Çünkü, olası yeni bir savaşta, bu askerlerin yeniden karşılarına çıkabilecekleri,
Ermeniler tarafından, İngilizlerin beyinlerine işlenmişti.
Çözüm toplu katliamdı... Askerlerimiz, mikrop kırma bahanesiyle, süngü
zoruyla dezenfekte havuzlarına sokuldu. Ancak suya normalin çok üzerinde
krizol maddesi katılmıştı. Mehmetçik, daha ayağını soktuğunda, aşırı krizol
maddesi nedeniyle haşlanıyordu. Ancak İngiliz askerleri dipçik darbeleri ile
askerlerimizin havuzdan çıkmalarına izin vermiyorlardı. Mehmetçikler, bele
kadar gelen suya başlarını sokmak istemedi. Ancak bu kez İngilizler havaya
ateş etmeye başladı. Askerlerimiz, ölmemek için çömelerek başlarını suya
soktular. Ancak başını sudan kaldıran artık göremiyordu. Çünkü gözleri yanmıştı...

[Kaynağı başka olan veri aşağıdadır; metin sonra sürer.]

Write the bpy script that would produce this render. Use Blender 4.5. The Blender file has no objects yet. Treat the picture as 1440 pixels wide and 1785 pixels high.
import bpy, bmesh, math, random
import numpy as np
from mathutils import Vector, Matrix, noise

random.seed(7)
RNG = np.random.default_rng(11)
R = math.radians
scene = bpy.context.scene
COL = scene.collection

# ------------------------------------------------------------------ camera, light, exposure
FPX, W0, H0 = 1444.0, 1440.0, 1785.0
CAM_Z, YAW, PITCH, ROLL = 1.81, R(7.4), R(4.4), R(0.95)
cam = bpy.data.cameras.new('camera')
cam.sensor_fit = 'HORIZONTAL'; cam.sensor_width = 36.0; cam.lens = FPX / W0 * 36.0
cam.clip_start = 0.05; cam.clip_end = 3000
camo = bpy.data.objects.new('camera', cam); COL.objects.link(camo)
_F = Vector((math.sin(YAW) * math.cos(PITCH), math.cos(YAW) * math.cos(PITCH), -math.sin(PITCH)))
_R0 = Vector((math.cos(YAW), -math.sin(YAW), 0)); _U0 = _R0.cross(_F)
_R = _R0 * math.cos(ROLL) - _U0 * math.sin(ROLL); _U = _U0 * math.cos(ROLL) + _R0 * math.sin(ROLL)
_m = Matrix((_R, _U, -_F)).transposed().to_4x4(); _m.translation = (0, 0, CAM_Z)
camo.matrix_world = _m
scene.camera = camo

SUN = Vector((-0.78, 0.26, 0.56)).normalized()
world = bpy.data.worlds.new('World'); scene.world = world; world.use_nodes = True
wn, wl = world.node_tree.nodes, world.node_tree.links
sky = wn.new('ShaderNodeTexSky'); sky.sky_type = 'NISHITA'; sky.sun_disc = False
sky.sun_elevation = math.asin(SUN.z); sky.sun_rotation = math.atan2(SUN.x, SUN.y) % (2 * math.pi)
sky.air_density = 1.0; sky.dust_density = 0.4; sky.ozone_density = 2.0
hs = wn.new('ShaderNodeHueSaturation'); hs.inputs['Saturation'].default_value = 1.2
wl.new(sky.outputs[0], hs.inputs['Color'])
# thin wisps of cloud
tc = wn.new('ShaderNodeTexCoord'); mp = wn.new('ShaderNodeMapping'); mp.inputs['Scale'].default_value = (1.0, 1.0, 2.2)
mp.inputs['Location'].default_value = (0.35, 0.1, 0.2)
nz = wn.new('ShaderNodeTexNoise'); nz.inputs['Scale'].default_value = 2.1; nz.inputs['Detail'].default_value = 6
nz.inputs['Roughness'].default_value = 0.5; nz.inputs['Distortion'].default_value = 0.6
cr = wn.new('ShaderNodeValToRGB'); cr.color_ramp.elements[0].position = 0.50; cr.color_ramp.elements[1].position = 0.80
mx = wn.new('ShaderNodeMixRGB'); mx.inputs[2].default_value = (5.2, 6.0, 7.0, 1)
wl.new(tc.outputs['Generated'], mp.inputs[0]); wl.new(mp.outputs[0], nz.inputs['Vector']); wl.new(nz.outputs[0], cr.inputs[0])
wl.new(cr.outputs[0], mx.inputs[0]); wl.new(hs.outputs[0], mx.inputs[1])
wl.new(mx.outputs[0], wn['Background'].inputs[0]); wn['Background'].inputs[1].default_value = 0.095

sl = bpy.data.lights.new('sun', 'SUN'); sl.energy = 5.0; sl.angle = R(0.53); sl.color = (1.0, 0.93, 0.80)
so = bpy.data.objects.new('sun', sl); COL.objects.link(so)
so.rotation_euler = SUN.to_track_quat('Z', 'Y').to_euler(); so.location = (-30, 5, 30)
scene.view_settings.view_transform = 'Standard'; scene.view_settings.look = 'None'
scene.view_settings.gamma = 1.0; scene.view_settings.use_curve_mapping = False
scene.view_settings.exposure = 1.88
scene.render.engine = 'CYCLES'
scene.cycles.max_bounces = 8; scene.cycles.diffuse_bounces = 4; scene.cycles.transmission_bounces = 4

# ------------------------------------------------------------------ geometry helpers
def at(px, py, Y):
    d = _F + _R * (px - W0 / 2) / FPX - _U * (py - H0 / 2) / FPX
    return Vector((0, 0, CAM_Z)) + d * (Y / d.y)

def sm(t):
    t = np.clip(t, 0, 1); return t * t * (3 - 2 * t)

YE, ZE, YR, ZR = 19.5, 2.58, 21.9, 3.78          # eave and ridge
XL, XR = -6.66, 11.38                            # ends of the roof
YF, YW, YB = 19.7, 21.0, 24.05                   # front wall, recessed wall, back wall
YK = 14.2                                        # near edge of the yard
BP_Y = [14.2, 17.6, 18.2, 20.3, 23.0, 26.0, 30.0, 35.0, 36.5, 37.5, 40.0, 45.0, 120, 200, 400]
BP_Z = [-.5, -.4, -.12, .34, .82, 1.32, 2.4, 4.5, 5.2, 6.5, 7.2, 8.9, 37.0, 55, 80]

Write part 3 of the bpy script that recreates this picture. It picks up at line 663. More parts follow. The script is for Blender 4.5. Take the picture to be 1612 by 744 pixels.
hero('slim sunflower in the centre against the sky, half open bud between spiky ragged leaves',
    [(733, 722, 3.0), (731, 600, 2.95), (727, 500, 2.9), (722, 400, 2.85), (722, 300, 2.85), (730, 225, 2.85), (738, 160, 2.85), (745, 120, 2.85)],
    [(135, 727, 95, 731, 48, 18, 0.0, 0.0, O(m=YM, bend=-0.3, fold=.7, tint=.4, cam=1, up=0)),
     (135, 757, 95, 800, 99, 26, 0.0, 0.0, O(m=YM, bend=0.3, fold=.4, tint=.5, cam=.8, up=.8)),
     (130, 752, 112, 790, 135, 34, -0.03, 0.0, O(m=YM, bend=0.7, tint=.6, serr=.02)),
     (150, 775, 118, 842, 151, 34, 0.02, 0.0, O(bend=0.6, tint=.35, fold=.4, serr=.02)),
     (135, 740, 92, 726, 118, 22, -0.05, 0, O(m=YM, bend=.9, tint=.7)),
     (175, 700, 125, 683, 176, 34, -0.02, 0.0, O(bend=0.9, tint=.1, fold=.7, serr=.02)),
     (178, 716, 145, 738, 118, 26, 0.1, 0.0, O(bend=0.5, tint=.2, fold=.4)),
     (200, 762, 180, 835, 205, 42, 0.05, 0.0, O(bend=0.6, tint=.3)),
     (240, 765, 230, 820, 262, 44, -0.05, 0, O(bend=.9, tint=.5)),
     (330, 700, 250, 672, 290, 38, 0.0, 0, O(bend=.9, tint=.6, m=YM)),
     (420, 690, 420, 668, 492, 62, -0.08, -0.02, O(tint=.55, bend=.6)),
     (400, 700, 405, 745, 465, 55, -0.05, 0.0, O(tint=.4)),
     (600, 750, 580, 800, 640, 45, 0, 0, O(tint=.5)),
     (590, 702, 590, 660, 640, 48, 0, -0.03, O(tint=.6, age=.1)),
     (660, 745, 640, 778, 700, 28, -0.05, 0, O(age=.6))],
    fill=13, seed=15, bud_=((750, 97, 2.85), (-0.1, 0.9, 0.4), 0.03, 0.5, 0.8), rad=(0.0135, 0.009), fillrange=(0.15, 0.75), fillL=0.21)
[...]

Dışarı çıkanların halini gören sıradaki askerlerimizin direnişleri de fayda
etmedi ve 15 bin askerimiz kör oldu. Bu vahşet, 25 Mayis 1921 tarihinde
TBMM'de görüşüldü. Milletvekilleri Faik ve Şeref beyler bir önerge vererek,
Mısır'da esirlerin krizol banyosuna sokularak 15 bin vatan evladının gözlerinin
kör edildiğini, bunun faili olan İngiliz tabip, garnizon komutanı ve askerlerinin
cezalandırılması icin TBMM'nin teşebbüse geçmesini istediler.
Tabii ki yeni kurulan devletin bin türlü sorunu vardı. Bu hesap sorma işi de unutuldu gitti.
Ama onlar unutmuyorlar...
Kendi ihanetlerini bile soykırım ambalajına sarıp, dünya kamuoyuna sunuyorlar.
En üzücü olanı da malum birilerinin, bu karalama kampanyalarına çanak tutması...
ERMENİLER SOYKIRIM YAPILDI DİYE DÜNYAYI AYAĞA KALDIRIYOR, BİZİM TARİHİMİZDEN HABERİMİZ YOK!